CSGO Lounge has a 'No Winnings' problem

Published September 5, 2015

CSGO Lounge is a website on which you can bet virtual items on the results of CS:GO games.

It has a major flaw in that you can win, but end up with no winnings. This has happened to me a few times and the forums are full of people complaining their (relatively large) bets won but returned no winnings.

CSGOL justifies this by saying the entire bet is zero sum, and as items can't be broken down into smaller units, they have to fit items to winnings as best as possible to the odds so there will be some 'rounding error' and some people will lose out by their winnings being undervalued according to the odds CSGOL gave when they made the bet.

I strongly suspect that this is a bit misleading and the main cause of the error is not the inability to break down the items, but the difficulty in solving the distribution problem accurately.

The problem of distributing winnings can be stated something like: Given that you have a set of items with individual value, and a set of people who each demand a total value, organise the item set into subsets such that every item belongs to exactly one subset, and each subset can be uniquely allocated to exactly one person.

This sounds like a harder version of the subset sum problem, which is already NP-complete. In layman's terms, this means that it's really hard to solve because it requires infeasible amounts of CPU power to do it. With few items you can use brute force algorithms to try all combinations and choose the best one, but as the number of items grows larger it will take thousands of years to run the fastest correct algorithm.

Therefore to get a solution reasonably quickly you use probabilistic algorithms that hopefully give you a decent solution in x% of cases.

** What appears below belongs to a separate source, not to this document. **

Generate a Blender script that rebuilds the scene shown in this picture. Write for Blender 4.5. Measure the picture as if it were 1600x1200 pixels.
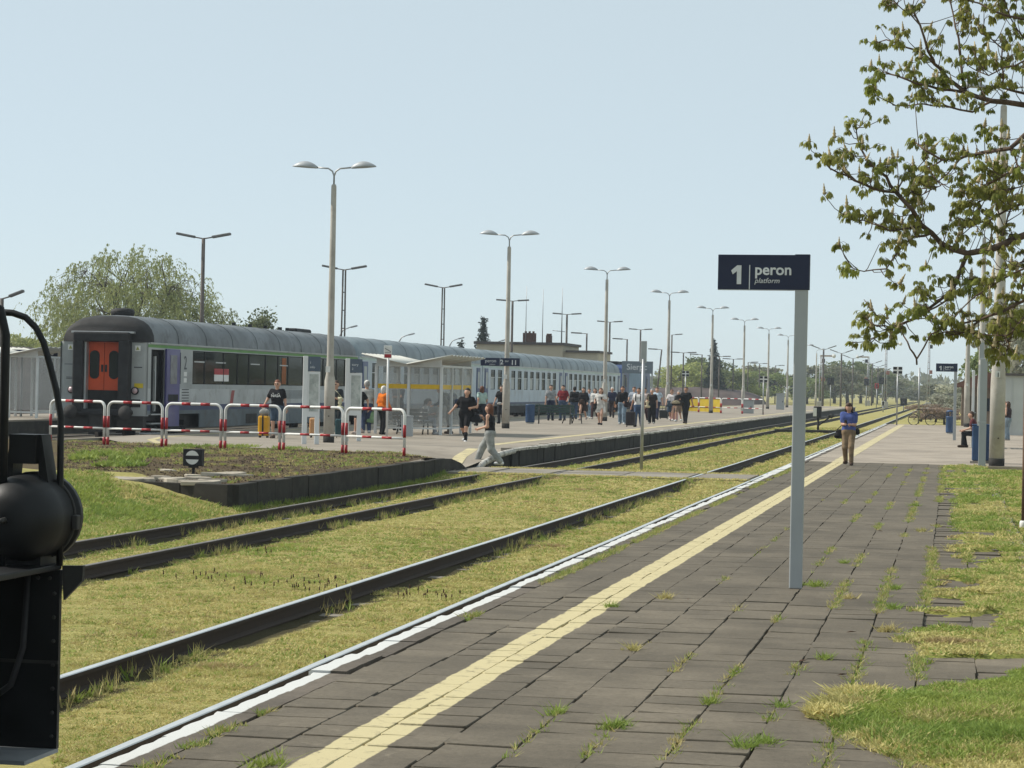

Now, we don't know what algorithm CSGO Lounge uses, but we do know that the overall website is pretty amateurish. Making the website work well is pretty simple and any semi-professional software developer could do it. Solving the distribution problem is hard and requires much more specialised computer science/maths skills. It would be very surprising if they were bad at the easy part and good at the hard part.

More likely, their redistribution algorithm is bad and it can't give sensible results for the amount of volume the site gets. It's also worth noting that there appears to be no public audit trail for how the items are distributed, so we don't actually know that the bet really is zero-sum and that CSGOLounge really is allocating every item it receives.

Either way, the site is currently not fit for purpose and I strongly recommend against using it.